In my world, data is everything. Processing data (e.g. searching, filtering, analysing, cleaning it) is second most important (or vice versa). Representation, e.g. viewing and on different devices, with different themes and different capabilities is by far the last item to my list. *In my world*, such websites would provide only processed data (e.g. as a result of a search) in very simple, text-based format. Like JSON or a Perl data structure. All requests should also be sent in some similar way, REST or by means of a form sent by POST.
Of course the question arises: how do you make money without inserting those pesky ads in between your content, or coercing users to follow this or that link, or analysing the way users "navigate" your site in order to "personalise" the content you feed them? I don't know and I won't waste our time giving you advice that I have no clue about.

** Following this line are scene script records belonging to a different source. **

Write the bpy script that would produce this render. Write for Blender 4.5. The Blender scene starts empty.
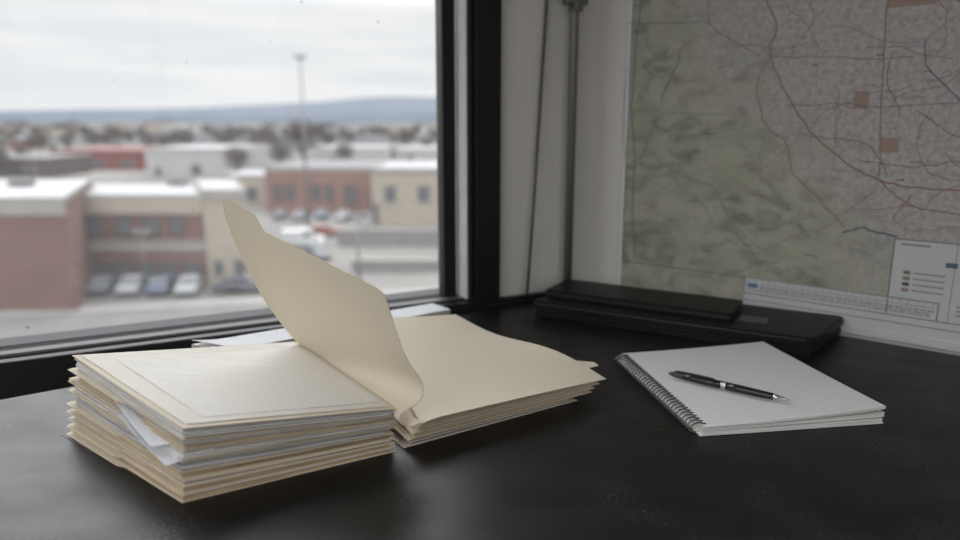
import bpy, bmesh, math, random
from mathutils import Vector, Matrix
R = random.Random(7)
C = bpy.context.scene.collection
PI = math.pi

# ------------------------------------------------------------------ camera model (table top is z = 0)
F = 700.0
TILT = math.atan(152 / 700.0)
EYE = Vector((0, 0, .36))
cT, sT = math.cos(TILT), math.sin(TILT)


def ray(px, py):
    a = (px - 480) / F
    b = (270 - py) / F
    return Vector((a, cT + b * sT, -sT + b * cT))


def at(px, py, z):
    r = ray(px, py)
    return EYE + r * ((z - EYE.z) / r.z)


def aty(px, py, y):
    r = ray(px, py)
    return EYE + r * (y / r.y)


def on_plane(px, py, P, n):
    r = ray(px, py)
    return EYE + r * (((P - EYE).dot(n)) / r.dot(n))


# ------------------------------------------------------------------ materials
def new_mat(name):
    m = bpy.data.materials.new(name)
    m.use_nodes = True
    nt = m.node_tree
    b = nt.nodes['Principled BSDF']
    return m, nt, b


def mat(name, col, rough=.6, spec=.3, metal=0, var=.08, scale=20, bump=0.0, col2=None, stretch=(1, 1, 1), coord='Object', detail=4):
    """principled material whose colour drifts between two tones on a noise texture"""
    m, nt, b = new_mat(name)
    N, L = nt.nodes, nt.links
    tc = N.new('ShaderNodeTexCoord')
    mp = N.new('ShaderNodeMapping')
    mp.inputs['Scale'].default_value = stretch
    nz = N.new('ShaderNodeTexNoise')
    nz.inputs['Scale'].default_value = scale
    nz.inputs['Detail'].default_value = detail
    rp = N.new('ShaderNodeValToRGB')
    c2 = col2 if col2 else tuple(min(1, c * (1 + var)) for c in col)
    c1 = col if col2 else tuple(c * (1 - var) for c in col)
    rp.color_ramp.elements[0].position = .3
    rp.color_ramp.elements[1].position = .7
    rp.color_ramp.elements[0].color = (*c1, 1)
    rp.color_ramp.elements[1].color = (*c2, 1)
    L.new(tc.outputs[coord], mp.inputs['Vector'])
    L.new(mp.outputs['Vector'], nz.inputs['Vector'])
    L.new(nz.outputs['Fac'], rp.inputs['Fac'])
    L.new(rp.outputs['Color'], b.inputs['Base Color'])
    b.inputs['Roughness'].default_value = rough
    b.inputs['Specular IOR Level'].default_value = spec
    b.inputs['Metallic'].default_value = metal
    if bump:
        bp = N.new('ShaderNodeBump')
        bp.inputs['Strength'].default_value = bump
        bp.inputs['Distance'].default_value = .002
        L.new(nz.outputs['Fac'], bp.inputs['Height'])
        L.new(bp.outputs['Normal'], b.inputs['Normal'])
    return m


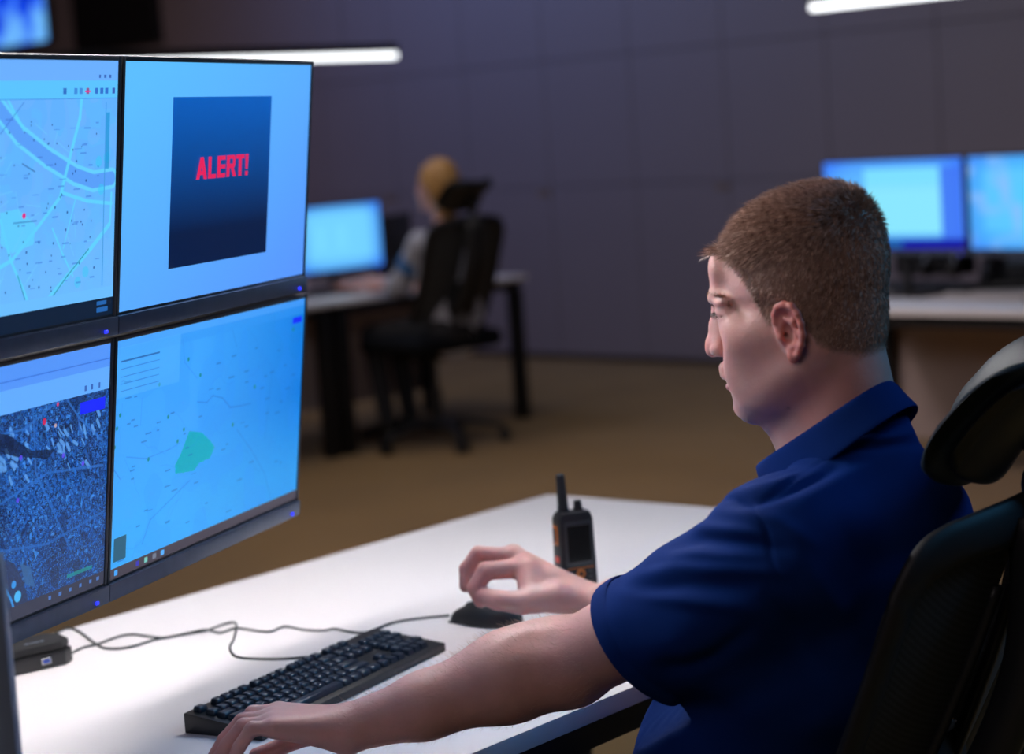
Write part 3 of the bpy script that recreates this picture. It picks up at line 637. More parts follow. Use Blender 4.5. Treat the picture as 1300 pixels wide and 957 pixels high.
# ------------------------------------------------------------------ things on the near desk
def onz(x, y, z):
    d = RC @ np.array([(x - CX) / F_PX, -(y - CY) / F_PX, -1.0]); return CAM + d * (z - CAM[2]) / d[2]
DZ = .73
def make_keyboard(full):
    r = empty('keyboard'); Lk, Wk = .440, .120
    prism('case', [(0, 0), (Wk, 0), (Wk, .012), (0, .026), ], -Lk / 2, Lk / 2, 'black', r, .0025, frame=(np.array([0, Wk / 2, 0.]), np.array([0, -1., 0]), np.array([0, 0, 1.]), np.array([1., 0, 0])))
    def zt(y): return .012 + (.026 - .012) * (y + Wk / 2) / Wk
    keys = []; rows_ = [(.0475, .0155), (.0275, .0175), (.010, .0172), (-.0075, .0172), (-.025, .0172), (-.0425, .0172)]
    for ri, (yy, kd) in enumerate(rows_):
        x = -Lk / 2 + .010
        if ri == 0: seq = [1, -.9] + [1] * 4 + [-.4] + [1] * 4 + [-.4] + [1] * 4
        elif ri == 1: seq = [1] * 13 + [2]
        elif ri == 2: seq = [1.5] + [1] * 12 + [1.5]
        elif ri == 3: seq = [1.8] + [1] * 11 + [2.2]
        elif ri == 4: seq = [2.3] + [1] * 10 + [2.7]
        else: seq = [1.3, 1.2, 1.2, 6.4, 1.2, 1.2, 1.2, 1.3]
        for s_ in seq:
            w_ = abs(s_) * .0187
            if s_ > 0: keys.append((x + w_ / 2, yy, w_ - .0022, kd - .0022))
            x += w_
        xr = Lk / 2 - .010
        if ri in (1, 2): nav = 3
        elif ri in (4,): nav = 1
        elif ri == 5: nav = 3
        else: nav = 3 if ri == 0 else 0
        x0 = -Lk / 2 + .010 + 15 * .0187 + .004
        for k in range(nav): keys.append((x0 + (k + (1 if nav == 1 else 0)) * .0187 + .0094, yy, .0165, kd - .0022))
        if ri > 0:
            for k in range(4):
                if ri in (3, 5) and k == 3: continue
                keys.append((x0 + 3 * .0187 + .006 + k * .0187 * .94 + .0094, yy, .0155, kd - .0022))
    def key_bm(bm, k):
        cx_, cy_, w_, d_ = k; zb = zt(cy_); M = []
        for (sx, sy, zz, sh) in ((-1, -1, 0, 1), (1, -1, 0, 1), (1, 1, 0, 1), (-1, 1, 0, 1), (-1, -1, .0075, .78), (1, -1, .0075, .78), (1, 1, .0082, .80), (-1, 1, .0082, .80)):
            M.append(bm.verts.new((cx_ + sx * w_ / 2 - sx * (1 - sh) * .0075, cy_ + sy * d_ / 2 - sy * (1 - sh) * .0075, zb + zz - .001)))
        for f in ((3, 2, 1, 0), (4, 5, 6, 7), (0, 1, 5, 4), (1, 2, 6, 5), (2, 3, 7, 6), (3, 0, 4, 7)): bm.faces.new([M[i] for i in f])
    if full:
        r_ = np.random.default_rng(2)
        for k in keys[:100]:
            bm = bmesh.new(); key_bm(bm, k); bmesh.ops.bevel(bm, geom=bm.edges[:], offset=.0008, segments=1, affect='EDGES'); ko = from_bm('key', bm, 'key', r, True, 50)
            if k[2] < .03:                                       # pale legend stroke on the cap
                bm = bmesh.new(); cx_, cy_ = k[0] - .002, k[1] + .002; z_ = zt(k[1]) + .0069
                bx(bm, (cx_, cy_, z_), (.0034, .0007, .0004)); bx(bm, (cx_ - .0014, cy_ + .0006, z_ + .0001), (.0008, .003, .0004)); from_bm('legend', bm, 'legend', ko)
        if keys[100:]:
            bm = bmesh.new(); [key_bm(bm, k) for k in keys[100:]]; o = from_bm('more_keys', bm, 'key', r); o['kind'] = 'stuff'
    else:
        bm = bmesh.new(); [key_bm(bm, k) for k in keys]; from_bm('keys', bm, 'key', r)
    return r
kb = make_keyboard(True); ku = np.array([.49, .872, 0]); kv = np.array([-.872, .49, 0])      # +x along the length away, +y away from the sitter
kr = onz(566, 808, .75); kr[2] = DZ
kc = kr - ku * .222 + kv * .060; local_frame(kb, ku, kv, kc); tag(kb, 'black keyboard on the near desk under the man\'s left forearm', 'keyboard')

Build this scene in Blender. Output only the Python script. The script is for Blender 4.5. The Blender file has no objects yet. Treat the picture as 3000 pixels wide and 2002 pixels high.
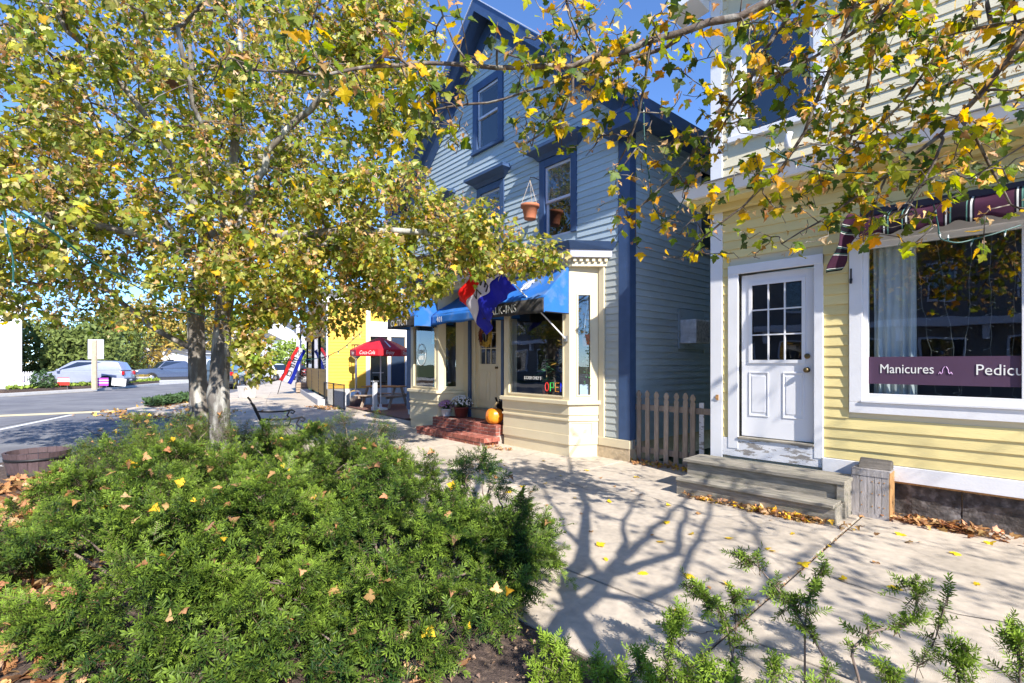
import bpy, bmesh, math, random
import numpy as np
from mathutils import Vector, Matrix

# ------------------------------------------------------------------ scene, camera, light
SC = bpy.context.scene
COL = SC.collection
PI = math.pi
R_ = math.radians
EYE = 1.58
cam_d = bpy.data.cameras.new('camera')
cam = bpy.data.objects.new('camera', cam_d); COL.objects.link(cam)
cam.location = (0, 0, EYE)
cam.rotation_euler = (R_(90), 0, R_(46.295))
cam_d.sensor_width = 36; cam_d.lens = 36*1470/3000
cam_d.shift_y = 63/3000
cam_d.clip_start = 0.05; cam_d.clip_end = 2000
SC.camera = cam

SUN_D = Vector((-.76, .235, -.605)).normalized()       # the way the sunlight travels
W = bpy.data.worlds.new('World'); SC.world = W; W.use_nodes = True
nt = W.node_tree; bg = nt.nodes['Background']
sky = nt.nodes.new('ShaderNodeTexSky'); sky.sky_type = 'NISHITA'; sky.sun_disc = False
sky.sun_elevation = math.asin(-SUN_D.z); sky.sun_rotation = math.atan2(-SUN_D.x, -SUN_D.y)
sky.air_density = 0.85; sky.dust_density = 0.0; sky.ozone_density = 8.0; sky.altitude = 2200
nt.links.new(sky.outputs[0], bg.inputs[0]); bg.inputs[1].default_value = 0.15
sun_d = bpy.data.lights.new('sun', 'SUN'); sun = bpy.data.objects.new('sun', sun_d); COL.objects.link(sun)
sun_d.energy = 3.7; sun_d.angle = R_(0.53); sun_d.color = (1.0, .94, .85)
sun.rotation_euler = SUN_D.to_track_quat('-Z', 'Y').to_euler(); sun.location = (20, -5, 20)
vs = SC.view_settings
vs.view_transform = 'Standard'; vs.look = 'None'; vs.exposure = 1.3; vs.gamma = 1.0
vs.use_curve_mapping = False
SC.render.engine = 'CYCLES'
cy = SC.cycles
cy.max_bounces = 8; cy.diffuse_bounces = 4; cy.glossy_bounces = 3; cy.transmission_bounces = 4
cy.transparent_max_bounces = 12; cy.caustics_reflective = False; cy.caustics_refractive = False
cy.sample_clamp_indirect = 6

# ------------------------------------------------------------------ where a line of sight meets a known distance / plane
_al = math.atan2(1405, 1470)
FW = np.array([-math.cos(_al), math.sin(_al), 0]); RT = np.array([math.sin(_al), math.cos(_al), 0]); UP = np.array([0, 0, 1.])
CAM = np.array([0, 0, EYE])
def _ray(u, v): return FW + RT*(u-1500)/1470 + UP*(1064-v)/1470
def at(u, v, t): return CAM + _ray(u, v)*t
def onz(u, v, z=0.): d = _ray(u, v); return CAM + d*(z-EYE)/d[2]

# ------------------------------------------------------------------ helpers
def tag(o, label=None, cat=None, group=None, kind=None):
    if label: o['label'] = label
    if cat: o['category'] = cat
    if group: o['group'] = group
    if kind: o['kind'] = kind
    return o
def empty(name, loc=(0,0,0), rz=0, label=None, cat=None, group=None):
    o = bpy.data.objects.new(name, None); COL.objects.link(o)
    o.location = loc; o.rotation_euler = (0, 0, rz); o.empty_display_size = .1
    return tag(o, label, cat, group)
def link(name, me, mat, parent=None, loc=None, rot=None):
    o = bpy.data.objects.new(name, me); COL.objects.link(o)
    if mat is not None and not me.materials:
        me.materials.append(mat)
    if parent is not None: o.parent = parent
    if loc is not None: o.location = loc
    if rot is not None: o.rotation_euler = rot
    return o
def copy_tree(o, parent=None):
    c = o.copy(); COL.objects.link(c); c.parent = parent
    for ch in list(o.children): copy_tree(ch, c)
    return c

class MB:
    def __init__(s): s.v = []; s.f = []
    def add(s, vs, fs):
        b = len(s.v); s.v += [tuple(map(float, p)) for p in vs]; s.f += [tuple(b+i for i in f) for f in fs]; return s
    def box(s, x0, x1, y0, y1, z0, z1):
        return s.add([(x0,y0,z0),(x1,y0,z0),(x1,y1,z0),(x0,y1,z0),(x0,y0,z1),(x1,y0,z1),(x1,y1,z1),(x0,y1,z1)],
            [(3,2,1,0),(4,5,6,7),(0,1,5,4),(1,2,6,5),(2,3,7,6),(3,0,4,7)])
    def hexa(s, p):                        # 8 points: bottom 4 ccw, top 4
        return s.add(p, [(3,2,1,0),(4,5,6,7),(0,1,5,4),(1,2,6,5),(2,3,7,6),(3,0,4,7)])
    def bar(s, a, b, w, h, up=(0,0,1)):    # a bar of rectangular section from a to b
        a = Vector(a); b = Vector(b); d = (b-a).normalized(); u = Vector(up)
        x = d.cross(u)
        if x.length < 1e-4: x = d.cross(Vector((1,0,0)))
        x.normalize(); y = x.cross(d).normalized(); x *= w/2; y *= h/2
        return s.hexa([a-x-y, a+x-y, b+x-y, b-x-y, a-x+y, a+x+y, b+x+y, b-x+y])
    def prism(s, poly, z0, z1):
        n = len(poly); a = sum(poly[i][0]*poly[(i+1)%n][1]-poly[(i+1)%n][0]*poly[i][1] for i in range(n))
        if a < 0: poly = poly[::-1]
        vs = [(x,y,z0) for x,y in poly]+[(x,y,z1) for x,y in poly]
        fs = [tuple(range(n-1,-1,-1)), tuple(range(n,2*n))]+[(i,(i+1)%n,n+(i+1)%n,n+i) for i in range(n)]
        return s.add(vs, fs)
    def prism_y(s, poly, y0, y1):          # polygon in x,z pushed along y
        n = len(poly); a = sum(poly[i][0]*poly[(i+1)%n][1]-poly[(i+1)%n][0]*poly[i][1] for i in range(n))
        if a < 0: poly = poly[::-1]
        vs = [(x,y0,z) for x,z in poly]+[(x,y1,z) for x,z in poly]
        fs = [tuple(range(n)), tuple(range(2*n-1,n-1,-1))]+[((i+1)%n,i,n+i,n+(i+1)%n) for i in range(n)]
        return s.add(vs, fs)
    def tube(s, pts, rad, n=6, cap=True):
        pts = [Vector(p) for p in pts]; m = len(pts)
        if not hasattr(rad, '__len__'): rad = [rad]*m
        x = None; b = len(s.v)
        for i, p in enumerate(pts):
            d = (pts[min(i+1,m-1)]-pts[max(i-1,0)])
            if d.length < 1e-9: d = Vector((0,0,1))
            d.normalize()
            if x is None: x = d.orthogonal().normalized()
            else:
                x = x-d*x.dot(d)
                x = x.normalized() if x.length > 1e-6 else d.orthogonal().normalized()
            y = d.cross(x)
            for k in range(n):
                a = 2*PI*k/n; q = p+(x*math.cos(a)+y*math.sin(a))*rad[i]; s.v.append(tuple(q))
        for i in range(m-1):
            for k in range(n):
                k2 = (k+1)%n; s.f.append((b+i*n+k, b+i*n+k2, b+(i+1)*n+k2, b+(i+1)*n+k))
        if cap:
            s.f.append(tuple(b+k for k in range(n-1,-1,-1))); s.f.append(tuple(b+(m-1)*n+k for k in range(n)))
        return s
    def lathe(s, prof, n=20, c=(0,0,0), wob=None):
        b = len(s.v); m = len(prof)
        for r, z in prof:
            for k in range(n):
                a = 2*PI*k/n; rr = r*(wob(a, z) if wob else 1)
                s.v.append((c[0]+rr*math.cos(a), c[1]+rr*math.sin(a), c[2]+z))
        for i in range(m-1):
            for k in range(n):
                k2 = (k+1)%n; s.f.append((b+i*n+k, b+i*n+k2, b+(i+1)*n+k2, b+(i+1)*n+k))
        if prof[0][0] > 1e-4: s.f.append(tuple(b+k for k in range(n-1,-1,-1)))
        if prof[-1][0] > 1e-4: s.f.append(tuple(b+(m-1)*n+k for k in range(n)))
        return s
    def mesh(s, name, smooth=False):
        me = bpy.data.meshes.new(name); me.from_pydata(s.v, [], s.f); me.update()
        if smooth: me.polygons.foreach_set('use_smooth', [True]*len(me.polygons))
        return me
    def build(s, name, mat, parent=None, smooth=False, bevel=0, loc=None, rot=None):
        o = link(name, s.mesh(name, smooth), mat, parent, loc, rot)
        if bevel:
            b = o.modifiers.new('bevel', 'BEVEL'); b.width = bevel; b.segments = 2; b.limit_method = 'ANGLE'
        return o
def bx(name, mat, parent, x0, x1, y0, y1, z0, z1, bevel=0):
    return MB().box(x0,x1,y0,y1,z0,z1).build(name, mat, parent, bevel=bevel)

def text(name, s, mat, parent, loc, size, rx=90, rz=0, depth=.002, align='LEFT', sx=1., ry=0, shear=0., sp=1.):
    cu = bpy.data.curves.new(name, 'FONT'); cu.body = s; cu.size = size; cu.extrude = depth; cu.align_x = align
    cu.shear = shear; cu.space_character = sp; cu.resolution_u = 3
    t = bpy.data.objects.new(name+'_tmp', cu); COL.objects.link(t)
    dg = bpy.context.evaluated_depsgraph_get(); me = bpy.data.meshes.new_from_object(t.evaluated_get(dg))
    bpy.data.objects.remove(t); bpy.data.curves.remove(cu); me.materials.clear()
    o = link(name, me, mat, parent); o.location = loc; o.rotation_euler = (R_(rx), R_(ry), R_(rz)); o.scale = (sx,1,1)
    return o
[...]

You insist on "text-only", "barebones" website. Great! Then put lots and lots of effort to design a solid DB for your data instead of wasting effort on writing HTML which is like being in stone-age. I would even hire someone just to create the DB schemas, the tables, how they are linked and how efficient search is done to them with what they call "indices". You will have authors, readers, guests or logged-in and each will have some privileges in reading and writing that data. You have to figure that out on paper first and have it reviewed by some DB expert.
Privileges: you need some form of authentication. In browsers this is achieved by an authentication cookie/token which is set at user-side (e.g. in browser) once user's password is verified. Then all subsequent requests to the site mention that cookie and user attains the privileges its user-status entails. This is easier than it sounds but obviously a very critical part of your site so be careful there.
Then you build your DB and some very high-level functions to insert data, retrieve, search by that or the other, delete data, delete users, send message to users, login or logout a user. These functions should not be concerned whether a webapp calls them or you call them at the command line. They should know nothing about web and should not output html or anything like that. Just JSON or Perl data structures.
Then you create a mock-data generator and start testing your DB and DB functions. At this stage you must also get a book which will guide you to testing your programs and make you understand how important testing is especially when you will be alone on this project. Appreciating the importance of testing is like transgressing onto another programming level. You will be a different person after that.
Now you have a DB, perl functions to manipulate data in that DB and users, functions to check on user privileges, etc. It's time to make some types of listener to handle user requests and spawn the different actions required and finally send back to caller results. That's covered best by replies from fellow Monks. Again, you will be writing lots of test cases to test the listener.
You are done. You have created an entropy-reducing tool and the world will be grateful for organising their space, time and lifes. You can do the most powerful searches and therefore users would love it when the responses match their expectations and more but in the right direction.
Now start thinking for getting something material, in return for all your efforts. Well, maybe you can create a very simple app which will be like a craiglist assistant. It sits in the background (Edit: I mean it runs on user's mobile phone or computer), checking on user's requests or wishes, searching occassionaly the website, shows the results in a nice non-overwhelming manner to user, even goes and buys something if a deal is OK. Or you can sell craiglist data to other websites who have all those designers and personnel to actually build a frontend (the views, the CSS, the html, the javascript) for interacting with your data. Like embedding youtube videos or weather from 3rd-party providers. You will be that 3rd-party provider.